Southern NH Flying Eagles

Last year I checked out a couple of fields and clubs, joined a couple, but never made it out. Yesterday I renewed my membership with the Southern New Hampshire Flying Eagles, AMA Clube 2417, in Merrimack, NH. No electricity, but they have a great geotex runway!

Flying there today was a small crowd, which allowed me to fly a couple of times. I met Carl, who greeted me right after I arrived, friendly and welcoming! Then Tom, a 17 yo with "the touch", and his dad, Bob. Tom is an intro pilot instructor. Chris showed up later. I really felt welcomed, and comfortable flying. Some kids showed up with their dad and Tom took them up on a buddy box. A touch breezy but not bad at all.

 

The stations are well designed and made. I love the transmitter holders, and that they designed in a fold-away foam support for putting the airplane in upside down!
 
Trees at the North end of the geotex runway.
 
 
Runway 18 (looking south). Once you cross the low end trees on the north end there's a long approach to the threshold. The planes seem to eat it up in a hurry though. Yes, those trees at the south end are very, very tall, and very, very close.
 
 
Looking across the runway to the stations which are on the west side of the field.
 
 
Runway 36, looking north. Those are the low trees, and they are further back than they look. Getting used to where they are is a challenge. You can see the grass landing strip to the right.
 
 
Looking at the stations from the south end of the field.

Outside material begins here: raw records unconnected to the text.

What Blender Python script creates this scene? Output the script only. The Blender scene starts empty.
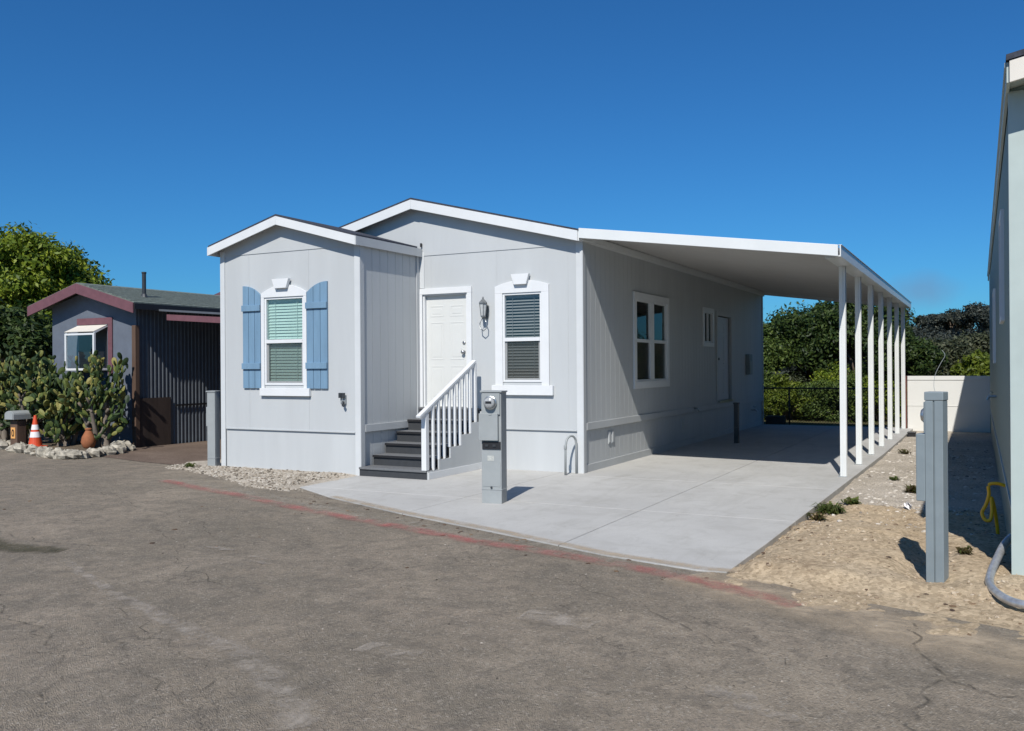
import bpy, math, random
import numpy as np
from mathutils import Vector, Matrix

random.seed(7)
rng = np.random.default_rng(7)
scn = bpy.context.scene
COL = scn.collection
R = math.radians

# ------------------------------------------------------------------ materials
def new_mat(name):
    m = bpy.data.materials.new(name); m.use_nodes = True
    nt = m.node_tree
    return m, nt, nt.nodes['Principled BSDF'], nt.nodes['Material Output']

def N(nt, typ, **kw):
    n = nt.nodes.new(typ)
    for k, v in kw.items():
        if k in n.inputs: n.inputs[k].default_value = v
        else: setattr(n, k, v)
    return n

def noise(nt, scale, detail=4, rough=.6, vec=None, dist=0.0):
    n = N(nt, 'ShaderNodeTexNoise'); n.inputs['Scale'].default_value = scale
    n.inputs['Detail'].default_value = detail; n.inputs['Roughness'].default_value = rough
    n.inputs['Distortion'].default_value = dist
    if vec is not None: nt.links.new(vec, n.inputs['Vector'])
    return n.outputs['Fac']

def ramp(nt, fac, stops):
    r = N(nt, 'ShaderNodeValToRGB'); cr = r.color_ramp
    while len(cr.elements) < len(stops): cr.elements.new(.5)
    for e, (p, c) in zip(cr.elements, stops):
        e.position = p; e.color = (c if isinstance(c, tuple) else (c, c, c)) + (1,)
    nt.links.new(fac, r.inputs['Fac']); return r.outputs['Color']

def mix(nt, fac, a, b, mode='MIX'):
    m = N(nt, 'ShaderNodeMix', data_type='RGBA', blend_type=mode)
    for s, v in ((0, fac), (6, a), (7, b)):
        if isinstance(v, (float, int)): m.inputs[s].default_value = v
        elif isinstance(v, tuple): m.inputs[s].default_value = v + (1,)
        else: nt.links.new(v, m.inputs[s])
    return m.outputs[2]

def bump(nt, b, h, strength, dist=.01):
    n = N(nt, 'ShaderNodeBump'); n.inputs['Strength'].default_value = strength
    n.inputs['Distance'].default_value = dist
    nt.links.new(h, n.inputs['Height']); nt.links.new(n.outputs['Normal'], b.inputs['Normal'])

def coords(nt, scale=(1, 1, 1)):
    t = N(nt, 'ShaderNodeTexCoord'); mp = N(nt, 'ShaderNodeMapping')
    mp.inputs['Scale'].default_value = scale
    nt.links.new(t.outputs['Object'], mp.inputs['Vector']); return mp.outputs['Vector']

def simple(name, col, rough=.6, var=.08, scale=6, bstr=0., bscale=60, metal=0., spec=.5, stretch=(1, 1, 1), dirt=0.):
    m, nt, b, o = new_mat(name)
    v = coords(nt, stretch)
    f = noise(nt, scale, 5, .6, v)
    lo = tuple(c * (1 - var) for c in col); hi = tuple(min(1, c * (1 + var)) for c in col)
    c = ramp(nt, f, [(.3, lo), (.7, hi)])
    if dirt:
        f2 = noise(nt, 2.2, 8, .7, v, .6)
        c = mix(nt, ramp(nt, f2, [(.5, 0.), (.8, dirt)]), c, tuple(x * .45 for x in col))
    nt.links.new(c, b.inputs['Base Color'])
    b.inputs['Roughness'].default_value = rough; b.inputs['Metallic'].default_value = metal
    b.inputs['Specular IOR Level'].default_value = spec
    if bstr: bump(nt, b, noise(nt, bscale, 4, .6, v), bstr, .004)
    return m

M = {}
M['siding'] = simple('siding_paint', (.47, .49, .495), .6, .05, 1.6, .3, 160, stretch=(1, 1, .15), dirt=.12)
M['skirting'] = simple('skirting_paint', (.485, .505, .51), .6, .06, 1.5, .2, 200, stretch=(1, 1, .12), dirt=.12)
M['corner'] = simple('corner_board_paint', (.56, .58, .585), .55, .03, 4, .1, 120, dirt=.08)
M['trim'] = simple('white_trim_paint', (.68, .695, .70), .45, .03, 4, .08, 90, dirt=.05)
M['fascia'] = simple('white_fascia', (.66, .675, .675), .45, .03, 3, .05, 60, dirt=.08)
M['aluminium'] = simple('white_aluminium', (.68, .70, .69), .35, .03, 2, .04, 30, dirt=.06)
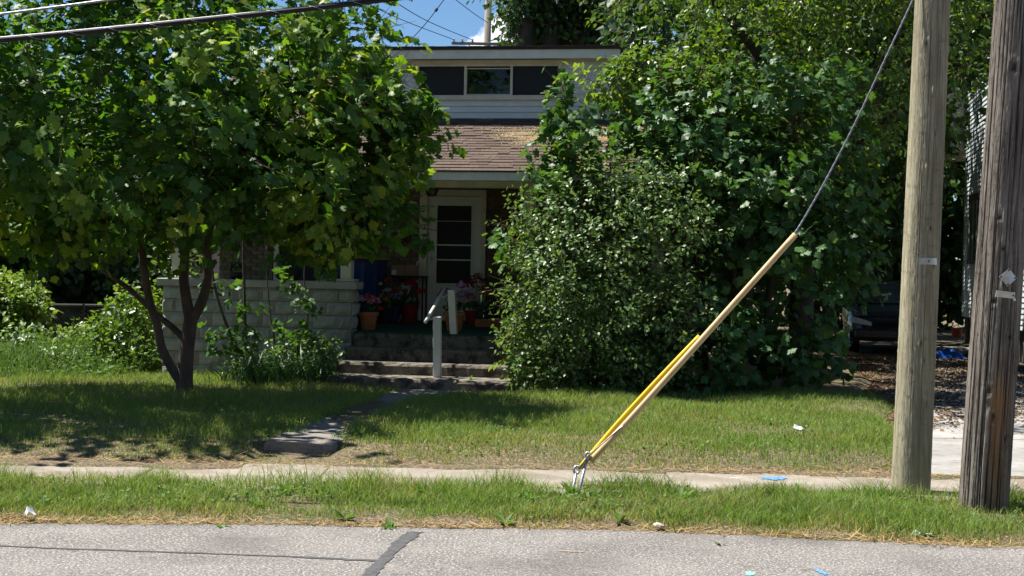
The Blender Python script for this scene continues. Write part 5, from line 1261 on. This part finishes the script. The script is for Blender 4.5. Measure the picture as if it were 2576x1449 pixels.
# trees behind ------------------------------------------------------------------
def backtree(name, label, base, trunks, lobes, n, per, size, leafm=None, seed=1, gap=-.5, barkm=None, grp='trees behind the house', tpl=CLUMP, gapf=1.1):
    r_ = np.random.default_rng(seed); A = sprays(lobes, n, per, size, r_, (.5, 1.1), .3, gap, gapf, .3, .8, .2, seed=seed)
    return tree(name, label, 'tree', np.array(base, float), trunks, barkm or M['darkbark'], leafm or M['backleaf'], tpl, [A], 0, grp, twr=.012)
def tk(pix, Y, r): return ([at(x, y, Y) for x, y in pix], r)
backtree('rear_tree', 'big dark tree with three trunks rising behind the dormer roof', at(1390, 640, 44), [tk([(1335, 640), (1325, 118), (1318, 40), (1285, -40)], 44, [.3, .22, .2, .15]), tk([(1390, 640), (1386, 118), (1390, 60), (1370, -60)], 44.5, [.3, .24, .2, .15]), tk([(1470, 640), (1465, 118), (1472, 50), (1450, -60)], 45, [.35, .27, .22, .15]), tk([(1468, 130), (1490, 95), (1510, 40), (1530, -40)], 45, [.16, .13, .1, .06])],
         [pxlobe(1330, -30, 45, 75, 95, 1.8), pxlobe(1420, -20, 46, 110, 130, 2.2), pxlobe(1298, 55, 44.5, 28, 38, .6), pxlobe(1300, 118, 44.5, 20, 22, .5), pxlobe(1440, 80, 46.5, 70, 60, 1.4), pxlobe(1380, 85, 46.5, 60, 45, 1.2), pxlobe(1540, 0, 45, 80, 100, 1.8), pxlobe(1350, 110, 46, 40, 25, .8)], 1300, 10, (.13, .24), seed=31, gap=-.75, gapf=1.6, tpl=OVAL)
backtree('shade_tree', 'broad dark tree standing behind the van', (5.0, 36.5, 0), [([np.array([5.0, 36.5, -.2]), np.array([5, 36.5, 3]), np.array([5.2, 36.5, 7])], [.3, .25, .1])],
         [(np.array([5.2, 36, 6.0]), np.array([3.2, 3, 2.4])), (np.array([7.3, 36, 5.2]), np.array([2.6, 2.6, 1.8])), (np.array([3.5, 37, 4.2]), np.array([2.4, 2.4, 2.2]))], 1100, 12, (.16, .28), seed=32)
backtree('shade_tree', 'dark trees closing the end of the driveway beyond the bucket', (12.5, 50, 0), [([np.array([12.5, 50, -.2]), np.array([12.5, 50, 4]), np.array([12.2, 50, 8])], [.35, .28, .1])],
         [(np.array([12.2, 50, 5.0]), np.array([4.5, 2.5, 4.0])), (np.array([10, 49, 2.2]), np.array([3.0, 1.8, 2.2])), (np.array([15, 50, 3]), np.array([3.0, 2, 3]))], 1500, 12, (.2, .34), seed=33)
backtree('shade_tree', 'dark tree between the bushy young maple and the van roof', (6.0, 40, 0), [([np.array([6.0, 40, -.2]), np.array([6.0, 40, 4])], [.2, .12])],
         [(np.array([6.4, 40, 2.6]), np.array([2.6, 1.6, 2.4])), (np.array([4.2, 40, 3.6]), np.array([2.6, 1.8, 3.4])), (np.array([9.0, 41.5, 5.8]), np.array([3.0, 3.2, 1.8])), (np.array([9.8, 46, 4.5]), np.array([3.0, 3.0, 3.0]))], 1300, 12, (.18, .3), seed=34)
backtree('evergreen_tree', 'dark drooping evergreen behind the chain link fence', at(180, 740, 36) * np.array([1, 1, 0]), [([at(180, 760, 36), at(180, 500, 36), at(175, 200, 36)], [.25, .18, .06])],
         [pxlobe(190, 690, 36, 190, 100, 1.6), pxlobe(150, 480, 36, 230, 240, 2.2), pxlobe(330, 560, 37, 150, 160, 1.6)], 1500, 11, (.16, .30), seed=35, grp='trees beyond the fence')
backtree('evergreen_tree', 'soft green conifer behind the fence beside the porch', at(400, 740, 34) * np.array([1, 1, 0]), [([at(400, 790, 34), at(395, 620, 34)], [.12, .05])],
         [pxlobe(395, 720, 34, 50, 80, .6), pxlobe(340, 700, 35, 70, 60, .6)], 340, 10, (.10, .18), leafm=M['shrub'], seed=36, grp='trees beyond the fence')
backtree('evergreen_tree', 'dark tree at the far left edge behind the vine mound', at(-80, 760, 33) * np.array([1, 1, 0]), [([at(-80, 790, 33), at(-80, 450, 33)], [.2, .1])],
         [pxlobe(-20, 640, 33, 140, 150, 1.3), pxlobe(-60, 380, 33, 200, 260, 2.0)], 900, 11, (.15, .26), seed=37, grp='trees beyond the fence')

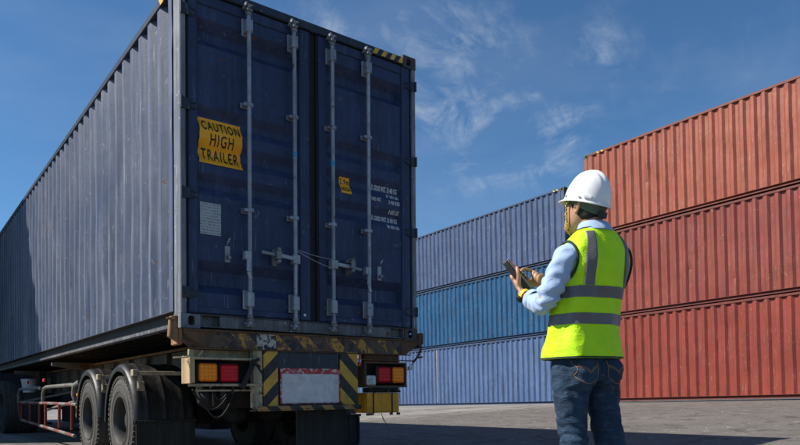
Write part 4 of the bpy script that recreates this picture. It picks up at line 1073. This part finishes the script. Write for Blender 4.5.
inn = dome(-.0035); mb.loft([rings[0]]+inn, caps=False)
mb.build('helmet_shell', 'helmet', hat, smooth=True, sharp=50)
mb = MB()
for an in (R(180+12), R(-12), R(180-32), R(32)):   # rivets and the slot for ear muffs on each side
    c_ = Vector((.118*cos(an), .140*sin(an), .014)); d_ = Vector((cos(an), sin(an), .1)).normalized()
    mb.tube([Tm @ (c_-d_*.004), Tm @ (c_+d_*.0035)], .0055, 10)
mb.build('rivet', plain('grey_rivet', (.35, .35, .34), .5), hat)
mb = MB()
for s_ in (-1, 1):
    rgs = []
    for q, zz in ((-.020, 0), (.012, 0)):
        pass
    a0 = R(180+32) if s_ < 0 else R(-32); p0 = Vector((.1175*cos(a0), .1395*sin(a0), .018)); tg = Vector((-sin(a0), cos(a0), 0)); nn_ = Vector((cos(a0), sin(a0), .25)).normalized()
    mxx = Matrix((tg, nn_, tg.cross(nn_)*-1)).transposed().to_4x4(); mxx.translation = p0
    mb.box(-.021, .021, -.004, .0045, -.006, .008, Tm @ mxx)
mb.build('accessory_slot', 'helmet', hat, bevel=.0015)
# suspension band hanging below the shell and ratchet at the nape
mb = MB(); r1_ = []; 
for (rr, z) in ((.0, -.004), (-.006, -.022), (-.010, -.040), (-.013, -.040), (-.009, -.022), (-.005, -.004)):
    rg_ = []
    for k in range(72):
        an = 2*pi*k/72; ca, sa = cos(an), sin(an); back = max(0, -sa)**.8; side_ = abs(ca)
        zz = z*(.45+.75*back+.05*side_); rg_.append(Tm @ Vector(((.103+rr)*ca, (.124+rr)*sa, zz)))
    r1_.append(rg_)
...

I flew several packs, flying the Alpha Sport 450, the first plane I always fly at any new field. I mentioned in a previous post that the MX-Bach had its rudder go over hard and stay. Nothing mechanical, leaving only some programming issue. I had to remove the control arms and reset it. It had not stripped. Well, today the Alpha Sport did the same thing. Hard landing, and all of the sudden the rudder was over hard and I had to climb out over the pits and it was all I could do to control her. Back in the pattern and brought her down successfully. When I got home I had to remove and reset the control horn, and on again, it was not stripped and the programming had not changed. This is wierding me out... Is there something wrong with my DX8?

Fortunately I also brought the Ultimate and the Pulse, which flew perfectly. Set up differential ailerons on the Ultimate and the worked pretty well! Will try them on all my planes.

I like this club so far. These guys were good ambassadors. It will take some time for me to get used to flying out of the bowl the trees create, and landing on the geotex runway. It requires a bit more precision, and I am excited about that. Not that there is a good place to crash, but here, there is no good place to crash. It's nice to have some skilled people to watch and learn from. I look forward to coming back!